Everything you need to know about the 2013 Man Booker Shortlist

Meeting the prospective in-laws?  Stuck at the bar with your other half’s overly-cultured BFF?  Out to dinner with clients?  Don’t panic here’s what you need to know in order to appear suitably knowledge on the subject.
In case you missed the announcement last week, these are the six titles on this year’s Man Booker Prize shortlist:

We Need New Names by NoViolet Bulawayo (Chatto & Windus):  Leaning left of the mainstream, we have Zimbabwean author NoViolet, whose debut novel manages to mix humour and optimism in with the grim daily reminders of violence and suffering in a small shanty town ironically named Paradise.
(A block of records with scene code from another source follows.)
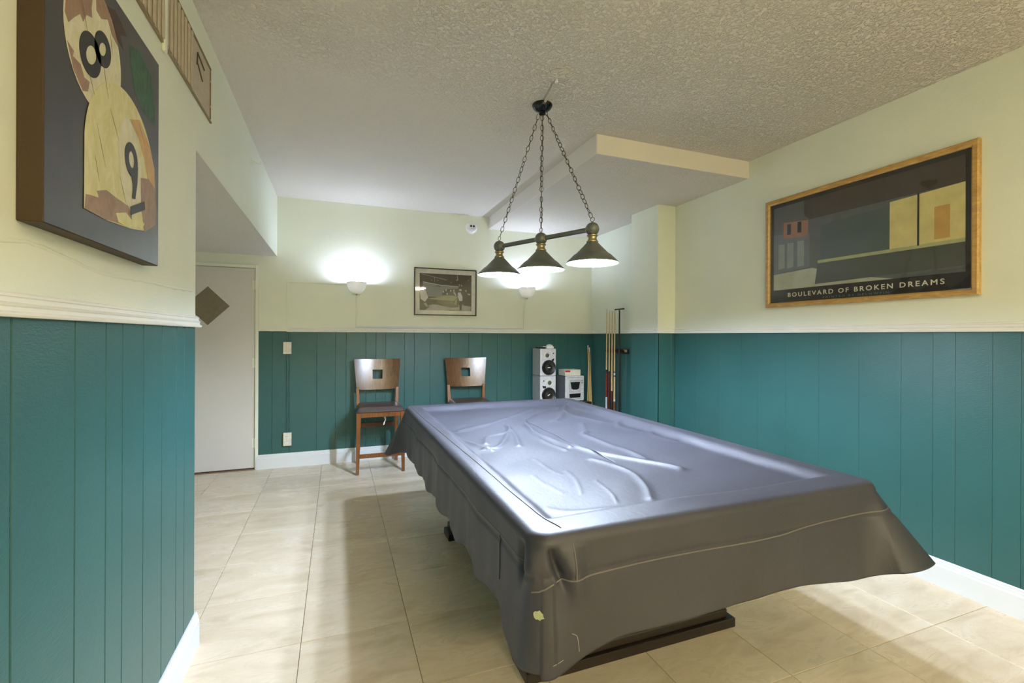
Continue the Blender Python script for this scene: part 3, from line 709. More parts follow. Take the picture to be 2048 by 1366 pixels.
def frame_obj(parent, w_, h_, fwid, dep, mat, origin, U, V, base, lip=0.006):
    """four mitred mouldings"""
    o = Vector(origin) - Vector(base); U, V = Vector(U), Vector(V); Nn = U.cross(V)
    prof = [(0, 0), (0, dep * 0.8), (fwid * 0.2, dep), (fwid * 0.75, dep), (fwid, dep * 0.65), (fwid, 0)]
    out = [(0, 0), (w_, 0), (w_, h_), (0, h_)]
    dirs = [(1, 1), (-1, 1), (-1, -1), (1, -1)]
    for i in range(4):
        bm = B(); rings = []
        for k in (i, (i + 1) % 4):
            cx_, cy_ = out[k]; sx, sy = dirs[k]
            rings.append([bm.verts.new(o + U * (cx_ + sx * a) + V * (cy_ + sy * a) + Nn * d) for a, d in prof])
        a, b = rings; n = len(prof)
        for q in range(n): bm.faces.new((a[q], a[(q + 1) % n], b[(q + 1) % n], b[q]))
        bm.faces.new(a[::-1]); bm.faces.new(b)
        obj('frame_moulding', bm, mat, parent)
# --- large poster on the right wall (generic street-at-night stand-in)
PO = Vector((XR, 2.617, 1.570)); U, V = (0, -1, 0), (0, 0, 1); PW, PH = 1.257, 0.802
po = thing('framed_poster', 'wide oak-framed poster titled BOULEVARD OF BROKEN DREAMS on the right wall', 'poster', PO)
frame_obj(po, PW, PH, 0.034, 0.026, OAK, PO, U, V, PO)
pr = flat('poster_sheet', [(0.03, 0.03), (PW - 0.03, 0.03), (PW - 0.03, PH - 0.03), (0.03, PH - 0.03)], ink('dark_brown_black', 38, 34, 30), po, PO, U, V, 0.004, PO)
def pf(poly, mat, lift): return flat('print_shape', poly, mat, pr, PO, U, V, lift, PO)
ix0, ix1, iy0, iy1 = 0.060, PW - 0.062, 0.128, PH - 0.060
pf([(ix0, iy0), (ix1, iy0), (ix1, iy1), (ix0, iy1)], ink('slate', 92, 96, 96), 0.0046)
pf([(ix0, iy0), (0.86, iy0), (0.62, 0.175), (0.36, 0.26), (ix0, 0.245)], ink('pale_pavement', 176, 180, 160), 0.0052)
pf([(ix0, 0.25), (0.34, 0.27), (0.34, 0.52), (ix0, 0.54)], ink('dusk_blue_glare', 108, 114, 122), 0.0052)  # blue lightened to carry the reflection on the left of the glass
pf([(0.14, 0.50), (0.33, 0.49), (0.33, 0.60), (0.14, 0.62)], ink('brick_rose', 158, 116, 92), 0.0058)
for q in (0.17, 0.25): pf([(q, 0.525), (q + 0.03, 0.523), (q + 0.03, 0.60), (q, 0.602)], ink('window_dark', 48, 46, 50), 0.0064)
for q in (0.10, 0.17, 0.25): pf([(q, 0.28), (q + 0.05, 0.285), (q + 0.05, 0.46), (q, 0.465)], ink('shop_grey', 140, 150, 152), 0.0058)
pf([(0.34, 0.60), (ix1, 0.60), (ix1, iy1), (0.30, iy1), (0.30, 0.64)], ink('awning_brown', 72, 64, 56), 0.0058)
pf([(0.42, 0.30), (0.84, 0.30), (0.84, 0.565), (0.42, 0.545)], ink('night_green', 78, 92, 90), 0.0058)
pf([(0.84, 0.30), (ix1, 0.30), (ix1, 0.60), (0.84, 0.585)], ink('lamplit_yellow', 214, 204, 138), 0.0058)
pf([(1.06, 0.32), (1.13, 0.32), (1.13, 0.50), (1.06, 0.50)], ink('ochre', 196, 158, 84), 0.0064)
pf([(0.40, 0.285), (ix1, 0.285), (ix1, 0.305), (0.40, 0.305)], ink('counter_line', 172, 176, 130), 0.0064)
pf([(0.38, 0.145), (ix1, 0.16), (ix1, 0.283), (0.40, 0.283)], ink('dark_base', 74, 78, 70), 0.0064)
pf([(0.98, 0.30), (0.99, 0.30), (0.99, 0.60), (0.98, 0.60)], ink('mullion', 40, 42, 36), 0.007)
TI = ink('title_cream', 226, 226, 200); TI2 = ink('credit_grey', 120, 130, 130)
text('title_word', 'BOULEVARD OF BROKEN DREAMS', TI, pr, Vector((0, -(2.617 - 2.440), 0.0715)) + Vector((-0.0052, 0, 0)), U, V, 0.930, 0.030, 1.35, bold=True)
text('credit_word', 'PAINTED BY HELNWEIN', TI2, pr, Vector((-0.0052, -(2.617 - 2.180), 0.043)), U, V, 0.400, 0.0135, 1.5)
obj('glass', prism(B(), [(0.03, 0.03), (PW - 0.03, 0.03), (PW - 0.03, PH - 0.03), (0.03, PH - 0.03)], Vector((-0.011, 0, 0)), U, V, 0.002), PGLASS, po)

# --- black-and-white photograph on the back wall
BO = Vector((0.803, YB, 1.579)); U2, V2 = (1, 0, 0), (0, 0, 1); BW, BH = 0.724, 0.536
bp = thing('framed_photograph', 'black-and-white pool hall photograph in a thin black frame between the sconces', 'picture', BO)
frame_obj(bp, BW, BH, 0.011, 0.020, BPLAST, BO, U2, V2, BO)
bmat = flat('mat_board', [(0.01, 0.01), (BW - 0.01, 0.01), (BW - 0.01, BH - 0.01), (0.01, BH - 0.01)], ink('mat_white', 214, 212, 204), bp, BO, U2, V2, 0.004, BO)
ox, oy, pw, ph = 0.062, 0.058, BW - 0.122, BH - 0.120
def bf(poly, v, lift, tint=(1, 1, 1)): return flat('print_shape', [(ox + a * pw, oy + b * ph) for a, b in poly], ink('grey%d' % v, v * tint[0], v * tint[1], v * tint[2]), bmat, BO, U2, V2, lift, BO)
bf([(0, 0), (1, 0), (1, 1), (0, 1)], 52, 0.0046)
bf([(0, .72), (1, .68), (1, 1), (0, 1)], 40, 0.0052)
bf([(.02, .98), (.05, .985), (.52, .845), (.50, .835)], 150, 0.0058)
bf([(.06, .38), (.42, .36), (.72, .42), (.74, .66), (.40, .68), (.06, .755)], 132, 0.0058, (.95, 1, 1.02))
bf([(.06, .755), (.40, .68), (.74, .665), (.74, .68), (.40, .70), (.06, .775)], 190, 0.0064)
bf([(.30, .66), (.39, .655), (.39, .675), (.32, .68)], 24, 0.0068)
bf([(0, 0), (.42, 0), (.62, .02), (.98, .0), (1, .2), (.62, .14), (.24, .16), (0, .05)], 150, 0.0058)
bf([(.15, .31), (.34, .36), (.48, .415), (.73, .40), (.66, .27), (.36, .28)], 150, 0.0064, (1, 1.04, .82))
bf([(.31, .22), (.36, .30), (.655, .265), (.655, .19), (.50, .17), (.34, .19)], 92, 0.0064, (1.05, .95, .8))
bf([(.34, .15), (.48, .11), (.62, .08), (.74, .10), (.74, .17), (.60, .155), (.46, .165)], 44, 0.0068)
bf([(.66, .17), (.68, .28), (.72, .36), (.70, .16)], 150, 0.0070, (1, 1.04, .82))
bf([(.0, .52), (.11, .53), (.16, .35), (.10, .22), (.02, .3)], 196, 0.0072)
bf([(.02, .24), (.12, .27), (.18, .08), (.10, .0), (0, 0)], 40, 0.0070); bf([(.07, .18), (.12, .2), (.16, .09), (.13, .09)], 150, 0.0074)
bf([(.42, .42), (.74, .42), (.78, .62), (.56, .6), (.44, .56)], 58, 0.0070)
for (a, b) in ((.45, .52), (.50, .56), (.59, .55), (.65, .56), (.52, .46)): bf(ellipse(a, b, .014, .03, 10), 186, 0.0074)
for (a, b) in ((.66, .49), (.68, .46)): bf(ellipse(a, b, .014, .05, 10, 0.3), 178, 0.0074)
bf([(.73, .50), (.78, .52), (.82, .40), (.82, .28), (.76, .27), (.73, .38)], 206, 0.0076)
bf(ellipse(.78, .58, .028, .028, 12), 190, 0.0076); bf([(.755, .27), (.82, .28), (.80, .02), (.765, .02)], 34, 0.0074)
bf([(.84, .15), (.90, .56), (1, .54), (1, .12)], 36, 0.0072); bf(ellipse(.89, .56, .013, .03, 10), 170, 0.0078); bf([(.92, .49), (.98, .48), (.97, .44), (.93, .45)], 176, 0.0078)
bf([(.715, .99), (.725, .99), (.735, .86), (.715, .83), (.69, .845), (.70, .86), (.72, .86)], 170, 0.0068)
bf([(.755, .74), (.762, .74), (.762, .68), (.755, .68)], 200, 0.0068); bf([(.79, .72), (.80, .73), (.815, .69), (.80, .68)], 200, 0.0068)
for (a, b) in ((.22, .82), (.34, .82), (.60, .78), (.94, .86)): bf(ellipse(a, b, .008, .014, 8), 170, 0.0068)
bf([(.275, .90), (.285, .90), (.285, .78), (.278, .78)], 150, 0.0068)
obj('glass', prism(B(), [(0.008, 0.008), (BW - 0.008, 0.008), (BW - 0.008, BH - 0.008), (0.008, BH - 0.008)], Vector((0, -0.011, 0)), U2, V2, 0.002), PGLASS, bp)

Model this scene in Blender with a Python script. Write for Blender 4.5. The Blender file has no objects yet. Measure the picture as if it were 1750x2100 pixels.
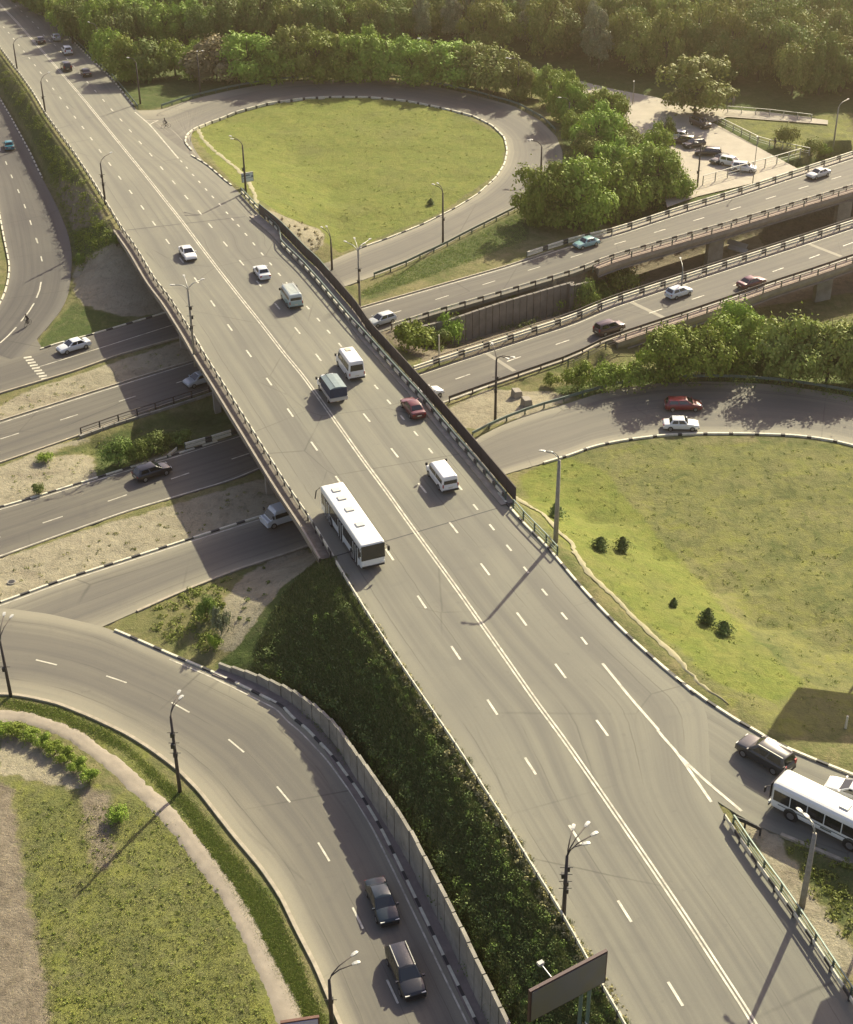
import bpy, bmesh, math, random
import numpy as np
from mathutils import Vector, Matrix
from mathutils.geometry import tessellate_polygon

sc = bpy.context.scene
R = math.radians
rnd = random.Random(7)
rng = np.random.default_rng(11)

# ------------------------------------------------------------------ camera, sky, sun, exposure
F, TH, RO, H = 3096.5, 0.56322, -0.00814, 87.09      # focal length (px of a 1750 px wide frame), pitch, roll, height
c_, s_ = math.cos(RO), math.sin(RO)
AX = Vector((c_, s_ * math.sin(TH), s_ * math.cos(TH)))
AY = Vector((-s_, c_ * math.sin(TH), c_ * math.cos(TH)))
AZ = Vector((0, -math.cos(TH), math.sin(TH)))
cam = bpy.data.objects.new('camera', bpy.data.cameras.new('camera'))
sc.collection.objects.link(cam)
m = Matrix((AX, AY, AZ)).transposed().to_4x4(); m.translation = (0, 0, H)
cam.matrix_world = m
cam.data.sensor_fit = 'HORIZONTAL'; cam.data.sensor_width = 36
cam.data.lens = 36 * F / 1750
cam.data.clip_start = 1; cam.data.clip_end = 9000
sc.camera = cam

SUN_AZ, SUN_EL = R(29), R(32)                        # azimuth clockwise from +Y
w = bpy.data.worlds.new('World'); sc.world = w; w.use_nodes = True
nt = w.node_tree; bg = nt.nodes['Background']
sky = nt.nodes.new('ShaderNodeTexSky'); sky.sky_type = 'NISHITA'; sky.sun_disc = False
sky.sun_elevation = SUN_EL; sky.sun_rotation = SUN_AZ; sky.air_density = 1.2; sky.dust_density = 2.5
tn = nt.nodes.new('ShaderNodeMix'); tn.data_type = 'RGBA'; tn.blend_type = 'MULTIPLY'; tn.inputs[0].default_value = 1; tn.inputs[7].default_value = (1.12, .93, .98, 1)   # sky tinted purple-red to colour the shade
nt.links.new(sky.outputs[0], tn.inputs[6]); nt.links.new(tn.outputs[2], bg.inputs[0]); bg.inputs[1].default_value = 0.08
sl = bpy.data.lights.new('sun', 'SUN'); sl.energy = 4.3; sl.angle = R(0.55); sl.color = (1.0, 0.92, 0.67)
sun = bpy.data.objects.new('sun', sl); sc.collection.objects.link(sun)
sd = Vector((math.sin(SUN_AZ) * math.cos(SUN_EL), math.cos(SUN_AZ) * math.cos(SUN_EL), math.sin(SUN_EL)))
sun.rotation_euler = sd.to_track_quat('Z', 'Y').to_euler(); sun.location = (0, 0, 300)
sc.view_settings.view_transform = 'Standard'; sc.view_settings.look = 'None'
sc.view_settings.exposure = 1.2; sc.view_settings.gamma = 1
sc.render.engine = 'CYCLES'
sc.render.resolution_x, sc.render.resolution_y = 853, 1024

# ------------------------------------------------------------------ plan helpers
# places are taken from a survey grid of the photograph and dropped onto their real ground height
S = .34375
def T(c, r, *p):
    ox = (0, 574.22, 1148.44)[c]; oy = (0, 492.19, 984.375, 1476.56)[r]
    return [(ox + S * x, oy + S * y) for x, y in p]
def ray(u, v):
    x = (u - 875) / F; y = -(v - 1050) / F
    d = AX * x + AY * y - AZ
    return d
def U(u, v, z):
    d = ray(u, v)
    if callable(z):
        zz = 0.
        for _ in range(25):
            t = (zz - H) / d.z
            zz = .5 * zz + .5 * z(d.x * t, d.y * t)
    else: zz = z
    t = (zz - H) / d.z
    return Vector((d.x * t, d.y * t, zz))
def UU(pts, z): return [U(u, v, z) for u, v in pts]
def proj(P):
    d = Vector(P) - Vector((0, 0, H)); k = -d.dot(AZ)
    return 875 + F * d.dot(AX) / k, 1050 - F * d.dot(AY) / k

_zy = np.array([60, 68, 90, 112.6, 134, 149, 164, 179.5, 194.5, 209, 223.6, 245, 268.3, 290, 313, 335, 357.4, 400, 470])
_zz = np.array([5.55, 5.75, 6.1, 6.24, 6.24, 6.2, 6.14, 5.9, 5.63, 5.3, 4.75, 3.75, 2.5, 1.05, -.6, -2.4, -4.3, -7.6, -12])
_gy = np.linspace(50, 480, 431); _gz = np.interp(_gy, _zy, _zz)
_gz = np.convolve(np.pad(_gz, 12, mode='reflect', reflect_type='odd'), np.ones(25) / 25, 'valid')
def zm(x, y): return float(np.interp(y, _gy, _gz))
def zl(x, y): return .006 * x - .1
def zleft(x, y): return zl(x, y) + float(np.interp(y, [150, 200, 230, 260, 300, 350, 450], [0, 0, -.3, -1.3, -3.2, -5.6, -10]))

def resample(P, n=None, step=None):
    P = np.array([tuple(p) for p in P], float)
    d = np.r_[0, np.cumsum(np.linalg.norm(np.diff(P[:, :2], axis=0), axis=1))]
    if n is None: n = max(2, int(round(d[-1] / step)) + 1)
    t = np.linspace(0, d[-1], n)
    return np.stack([np.interp(t, d, P[:, k]) for k in range(P.shape[1])], 1)
def smooth(P, n, it=3):
    Q = resample(P, n)
    for _ in range(it):
        Q[1:-1] = (Q[:-2] + 2 * Q[1:-1] + Q[2:]) / 4
    return Q
def tang(Q):
    t = np.gradient(Q[:, :2], axis=0); t /= np.linalg.norm(t, axis=1)[:, None] + 1e-9
    return t
def offset(Q, d):
    t = tang(Q); R_ = Q.copy(); R_[:, 0] += t[:, 1] * d; R_[:, 1] -= t[:, 0] * d   # +d = right of travel
    return R_

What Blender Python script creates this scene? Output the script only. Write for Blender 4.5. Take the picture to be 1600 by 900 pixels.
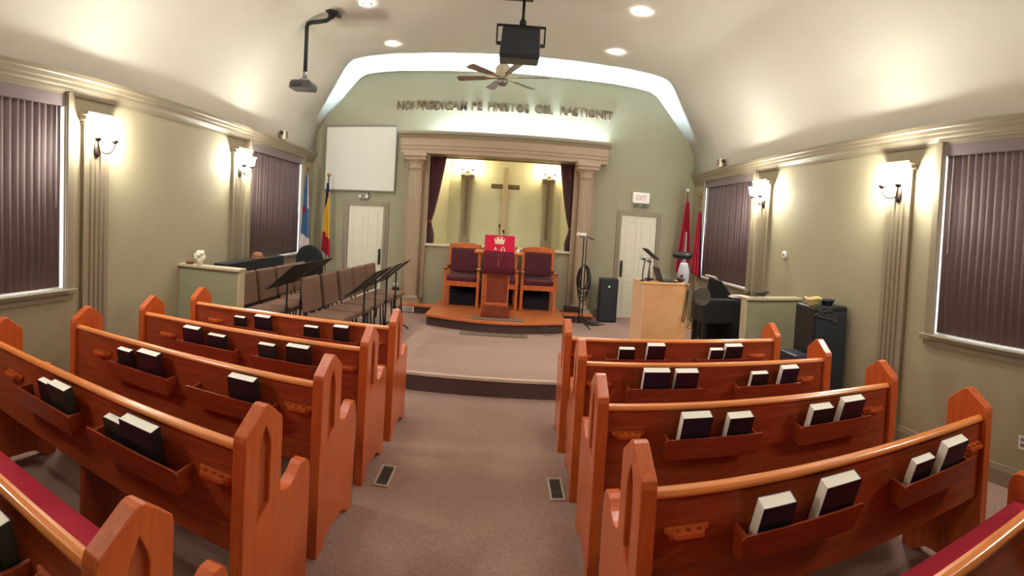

Her narrator Darling, hops from tale to tale, giving us a pretty comprehensive and eye-opening insight into life as an emigrant who manges to leave her village for a life abroad.  It’s much funnier than I am making it sound.  NoViolet’s stories won 2011 Caine Prize for African Writing, and we’ll be hearing more and more from her I suspect.  And yes, her name really is NoViolet.

The Harvest by Jim Crace (Picador): First of all, it’s Crace, not Grace.  Secondly, it’s the bookies’ favourite this year.  It’s Crace’s second time on the shortlist and by all accounts (I haven’t read this one) it’s a horrible bleak story of farmers being forced off their land.

A Tale for the Time Being by Ruth Ozeki (Canongate): I cannot for the life of me figure out what this book is about.  Bamboozle yourself here: http://www.canongate.tv/time-being.  My advice would be to avoid entering a discussion on this one unless you are a) a Buddist nun yourself, or b) have recently completed a thesis on the novel.  Once I do read it, I will attempt a review.

The Luminaries by Eleanor Catton (Granta): What she lacks in years —a youthful 28-years-old — she makes up for in page numbers, 832!  This is just her second novel.  She caused a stir with her first, The Rehearsal, writing about a sex scandal at a New Zealand high school.  The Luminaries is set in the country’s South Island during the 19th century gold rush. It’s part mystery, part crime, part old school story telling.  I loved it, and I’d love to see her win the Booker.

The Lowland by Jhumpa Lahiri (Bloomsbury): Indian brothers Udayan and Subhash struggle to maintain their childhood bond when Udayan joins the Naxalite movement in Calcutta of the 1960s, and sensible Subhash emigrates for a career in the US.  As Udayan is drawn deeper and deeper into dangerous activities and the inevitable occurs, Subhash ends up more involved in his brother’s personal life than seems healthy.  Political divide and social unrest contribute to this fascinating and tragic story.  Brilliantly written, I’m not sure why it’s not the favourite…

The Testament of Mary by Colm Tóibín (Penguin): The only Irish author to make the cut, and the smallest volume on the list with a mere 104 pages.  Although I won’t complain about it as 104 pages of Mary’s reaction to the crucifixion of Jesus is enough.  For the record, I’m a fan of Tóibín, but not this book.

These contemporary novels have beaten 145 of their peers to land a coveted spot on the shortlist. It’s a big deal for book people, the publishing Olympics if you will!

What’s the fuss about? In short, £50k.

In detail:

  • The winning author will receive £50,000stg, and a designer bound copy of their book.
  • The shortlisted nominees each receive £2,500stg, and a designer bound copy of their book.
  • The winner will be announced October 2013.
  • Any full-length novel written by a citizen of the Commonwealth or the Republic of Ireland and published in the United Kingdom for the first time in the year of the prize is eligible for entry.
  • The novel must be an original work in English (not a translation) and must not be self-published.
  • The prize is in its 43rd year, there has always been just one criterion: “the best novel in the opinion of the judges”.
  • It’s a big deal for the author and the affiliated publishing house. Winning a Man Booker guarantees a huge print run, re-prints and worldwide publicity, and a hike in sales. It can make a career.
  • Its name changed from the Booker Prize to the Man Booker Prize, when Man Group Plc partnered up with the Booker Prize Foundation.